Given data:
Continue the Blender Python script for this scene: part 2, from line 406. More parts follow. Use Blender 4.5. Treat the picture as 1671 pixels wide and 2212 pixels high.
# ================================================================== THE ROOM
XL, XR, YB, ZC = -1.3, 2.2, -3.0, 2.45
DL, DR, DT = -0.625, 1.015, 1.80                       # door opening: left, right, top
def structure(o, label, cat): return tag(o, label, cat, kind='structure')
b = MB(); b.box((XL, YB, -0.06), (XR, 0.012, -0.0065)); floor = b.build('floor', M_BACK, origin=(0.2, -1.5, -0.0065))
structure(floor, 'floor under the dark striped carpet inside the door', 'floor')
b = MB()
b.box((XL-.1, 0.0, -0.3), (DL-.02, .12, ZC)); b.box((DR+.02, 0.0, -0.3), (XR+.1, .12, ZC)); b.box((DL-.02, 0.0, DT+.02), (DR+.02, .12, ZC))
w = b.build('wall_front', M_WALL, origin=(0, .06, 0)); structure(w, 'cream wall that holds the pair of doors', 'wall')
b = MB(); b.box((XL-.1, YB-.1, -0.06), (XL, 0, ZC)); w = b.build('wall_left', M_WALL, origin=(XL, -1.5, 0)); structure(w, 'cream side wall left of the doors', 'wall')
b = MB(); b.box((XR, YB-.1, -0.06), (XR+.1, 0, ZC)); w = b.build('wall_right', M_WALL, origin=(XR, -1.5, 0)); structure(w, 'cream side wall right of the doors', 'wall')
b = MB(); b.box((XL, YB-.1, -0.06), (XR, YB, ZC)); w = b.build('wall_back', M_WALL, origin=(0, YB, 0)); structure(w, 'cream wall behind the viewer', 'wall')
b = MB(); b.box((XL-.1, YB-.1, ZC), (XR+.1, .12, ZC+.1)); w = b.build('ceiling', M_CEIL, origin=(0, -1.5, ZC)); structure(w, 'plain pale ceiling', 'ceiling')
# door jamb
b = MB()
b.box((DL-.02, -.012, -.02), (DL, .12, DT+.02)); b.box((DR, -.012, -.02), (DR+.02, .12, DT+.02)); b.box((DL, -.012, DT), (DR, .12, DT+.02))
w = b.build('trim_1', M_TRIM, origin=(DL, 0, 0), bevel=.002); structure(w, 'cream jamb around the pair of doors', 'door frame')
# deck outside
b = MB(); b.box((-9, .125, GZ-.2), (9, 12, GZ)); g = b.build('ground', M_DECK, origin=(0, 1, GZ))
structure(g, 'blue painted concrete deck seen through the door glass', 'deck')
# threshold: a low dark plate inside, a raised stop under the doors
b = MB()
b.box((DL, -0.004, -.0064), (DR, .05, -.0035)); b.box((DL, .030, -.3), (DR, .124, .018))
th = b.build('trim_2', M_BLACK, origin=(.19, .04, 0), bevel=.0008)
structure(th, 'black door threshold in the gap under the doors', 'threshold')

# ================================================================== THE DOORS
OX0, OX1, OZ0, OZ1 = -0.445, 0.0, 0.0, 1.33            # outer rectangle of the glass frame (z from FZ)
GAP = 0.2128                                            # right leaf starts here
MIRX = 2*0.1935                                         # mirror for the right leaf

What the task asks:
Using the listing above, return all lines where the word "from" occurs.

Worked solution:
Continue the Blender Python script for this scene: part 2, from line 406. More parts follow. Use Blender 4.5. Treat the picture as 1671 pixels wide and 2212 pixels high.
OX0, OX1, OZ0, OZ1 = -0.445, 0.0, 0.0, 1.33            # outer rectangle of the glass frame (z from FZ)